O que foi combinado naquela ocasião? De acordo com a Srª Teresa Ter-Minassian, representante do FMI, o salário mínimo no Brasil tinha de ser de míseros R$151,00. A Srª Teresa bateu o martelo, repetindo isso em Seattle e em Nova Iorque. O salário mínimo estava fixado em R$151,00, qualquer que fosse, obviamente, a postura do Legislativo. Nós aqui apenas tínhamos de referendar aquilo que a Srª Teresa Ter-Minassian havia determinado como expressão do poder dos poderes, o FMI. Para que os míseros R$151,00 fossem aprovados, estabeleceu-se um teto. O piso foi R$151,00 – não pode haver salário mais baixo – e o teto, míseros R$177,00. Se lutássemos como lutamos pelos R$177,00, a nossa vitória seria de Pirro. Estaríamos sendo derrotados, porque mesmo que o Brasil conseguisse alcançar um salário mínimo de R$177,00 mensais, estaria abaixo daquele do Uruguai, do Paraguai e oito vezes menor do que o da França.  

No Japão, uma pesquisa feita em 1996 – citada no segundo volume do livro denominado Os japoneses e a história do Japão (p. 284) – revela que a média dos gastos de um cachorro no referido país é 18.500 francos franceses por ano, ou seja, US$3,5 mil. Nessa cesta básica do cachorro japonês, está incluído massagem relaxante, sauna e, naturalmente, atendimento psicológico. Portanto, US$300 por mês é o que recebe em média um cachorro japonês para cuidar de sua existência, de sua sobrevida. E nós aqui, lutando por R$177!  

O PIB brasileiro de 1940, desde quando foi instituído o salário mínimo, aumentou 22,4 vezes, ou seja, 2.140%. Nesse período, a população brasileira cresceu quatro vezes, isto é, 300%. O PIB per capita brasileiro cresceu 5,6 vezes, o que corresponde a 460%. A PEA ocupada brasileira cresceu 4,6 vezes, portanto 360%. O PIB por PEA ocupada brasileira cresceu 4,9 vezes. O salário mínimo brasileiro decresceu 48%, de acordo com a Carta Capital . Mas há pequenas divergências: na Carta Capital consta que corresponde a 52% do salário mínimo de 1940. De acordo com Mário Pochmann, da Universidade de Campinas, o salário mínimo decresceu não apenas 48% mas 69%, enquanto o PIB brasileiro aumentou 22,4 vezes. O salário mínimo, portanto, teria decrescido, de acordo com Mário Pochmann, 69%, e hoje corresponde a 31% do que era em 1940. Finalmente, o Dieese afirma que o salário mínimo brasileiro decresceu 73% entre 1940 e 1999 e corresponde a 27% do que era em 1940.  
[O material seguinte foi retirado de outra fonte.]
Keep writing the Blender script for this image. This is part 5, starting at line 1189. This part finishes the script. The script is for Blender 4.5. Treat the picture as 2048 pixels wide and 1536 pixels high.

E nós caímos nessa esparrela.  

Colocaram um teto e um piso muito bem arquitetados, com uma política muito inteligente, que nos imprensou entre um piso de R$151,00 e um "maravilhoso" teto de miseráveis R$177,00 e fingiram que estavam brigando para oxigenar essa dicotomia a que me refiro, essa falsa briga entre o Presidente do Poder Legislativo e o Presidente do Poder Executivo. Saem de lá e dizem: só não fizemos sexo.  

Que briga é essa? Que discrepâncias são essas? São muito bem arquitetadas. Estão de parabéns aqueles que armaram essa esparrela na qual nós todos da Oposição caímos.  

Eu que havia feito aquele discurso há muito tempo logo percebi de que se tratava. Mas o que eu podia fazer? Nós estamos numa armadilha. Temos que escolher sempre entre o péssimo, R$177,00, e o pior ainda, R$151,00. A nós cabe apenas escolher entre o péssimo e o pior ainda. Somos, portanto, prisioneiros dessa armadilha que, com muita habilidade, com muita agilidade, com muita velhacaria política, essa política que me desagrada, esse tipo de política que me desagrada, conseguiram imobilizar, congelar, hipnotizar toda a Oposição, que, entre o péssimo e o pior ainda, adotou o péssimo e foi derrotada no péssimo: R$177,00. E aqueles que, depois de tanta trama, depois de tanta prestidigitação, depois de tanta hipnose coletiva, conseguiram que aprovássemos, às duas horas da madrugada, o salário miserável de R$151,00 por mês também tiveram uma vitória de Pirro, porque não é possível que um país como o Brasil possa se desenvolver e sair desta situação com uma multidão ganhando R$151,00, ou menos, por mês. Como um país pode ser rico com uma população toda pobre, com exceção de 10%? Dez por cento podem fazer a riqueza de um país? É óbvio que não. Então, quero apenas dizer da minha angústia e da minha insatisfação.  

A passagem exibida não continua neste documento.